I want to make one final point about democracy. If there are between 800,000 and 1 million voters for six seats in this House, then the quota for election will be one seventh of that, which is well over 100,000 votes. To become a university or higher education Senator will require five to ten times the level of No. 1 votes required to get into Dáil Éireann.

I want to make one point and it is not being glorious at all. I asked a researcher in my Independent group to quantify how many Deputies got fewer first preference votes than I did in this Chamber, and it was in excess of 102 got fewer, and Senator Mullen, in fact, got even more votes.
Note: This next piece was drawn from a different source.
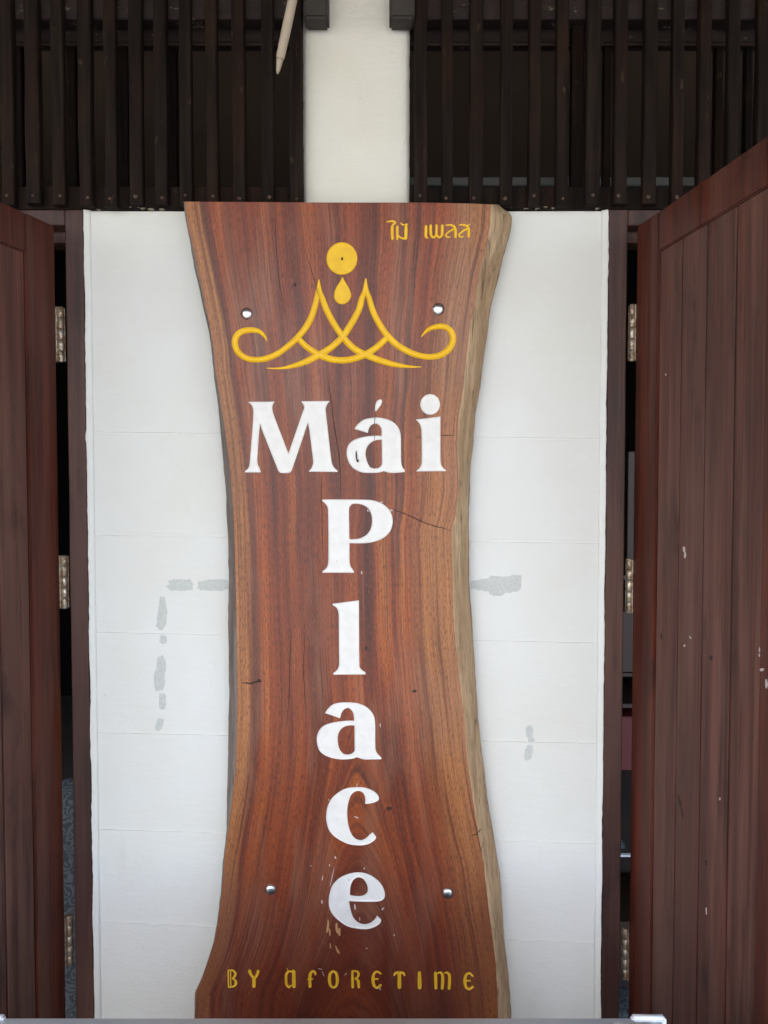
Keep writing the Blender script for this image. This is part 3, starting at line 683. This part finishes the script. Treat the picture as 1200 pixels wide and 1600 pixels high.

I am making the point that if we are going down the road of saying that it takes 100,000 people to put in one university Senator and people in Dáil Éireann, representing some constituencies in Dublin, and some of whom have very high office, have 3,000 or 4,000 votes, that is not democratic.

The time has come to consider every citizen in this country as having an entitlement to participate in the Upper House in their democracy. The time has come to dismantle elitism. I welcome this Bill in so far as it is a small step in that process.

The fundamental issue is that this House needs to be radically reformed. All the promises have been made, and have been shamefully traduced by cynical people who asked Members of this House, and of Dáil Éireann when Senator Cassells was a Deputy, to participate in a process which they cynically threw into the bin before congratulating themselves for having delayed the process for another couple of years. That is shameful. While I will be positive about the Senators' Bill tonight, I have to say it leaves a bitter taste in my mouth to acknowledge that forces which have no commitment to reform of this House constantly succeed by pretending to be concerned with the issue, while doing nothing about it."